In the MOND framework, however, galaxies formed in a rapid burst, initially expanding with the universe’s growth, only to collapse inward under a modified force of gravity. McGaugh’s recent study, co-authored with Federico Lelli, now at INAF Arcetri Astrophysical Observatory, and James Schombert from the University of Oregon, supports this interpretation. “The large and bright structures seen by JWST very early in the universe were predicted by MOND over a quarter century ago,” McGaugh emphasized.
What’s Next for Our Understanding of the Universe?
The implications of this research are profound. If MOND continues to align with observational data, it could reshape our understanding of fundamental physics. Yet McGaugh remains cautious. “Finding a theory compatible with both MOND and General Relativity is still a great challenge,” he noted.
Indeed, this is what makes modern cosmology so challenging. The Standard Model might not explain an observation, so scientists turn to a different model. They find this model neatly fits the anomalous observation, only to discover that it fails in other instances. So, a complete model of how the universe works is still remarkably far out of reach.
The revelations from JWST come at a time when cosmology is already grappling with mysteries like dark energy and the rapid expansion of the universe. As more data from the telescope arrives, scientists may find themselves reevaluating not just how galaxies form, but also the very nature of gravity and the forces that shaped our universe. In what way exactly remains to be seen.

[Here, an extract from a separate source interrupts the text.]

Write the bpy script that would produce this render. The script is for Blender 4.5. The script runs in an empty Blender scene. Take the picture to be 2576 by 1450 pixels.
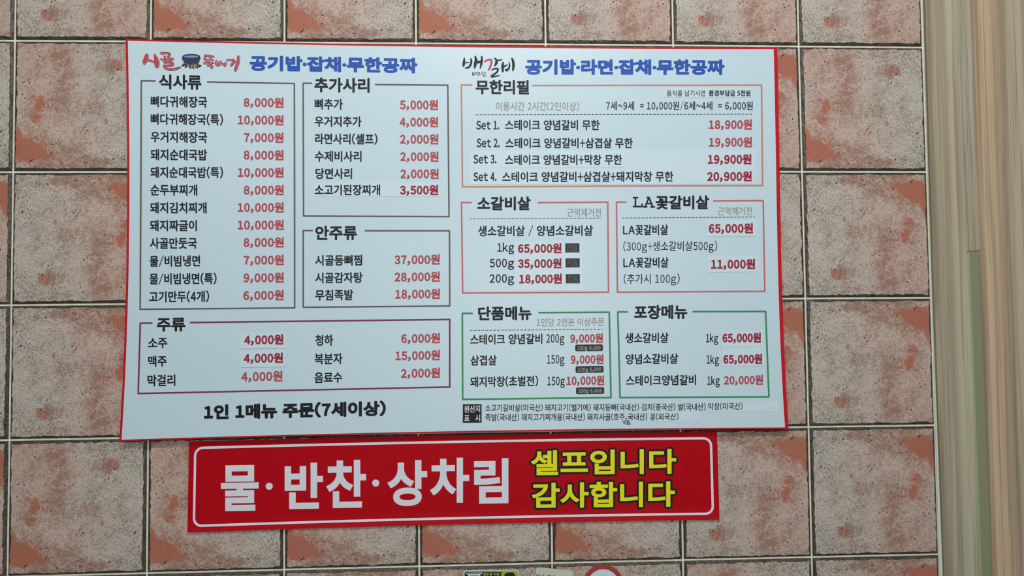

McGaugh’s excitement is tempered by a sense of vindication. “The bottom line is, ‘I told you so,’” he said jokingly. “I was raised to think that saying that was rude, but that’s the whole point of the scientific method: Make predictions and then check which come true.”
For now, astronomers are left with more questions than answers, as they seek to understand how the oldest galaxies in the cosmos came to shine so brightly.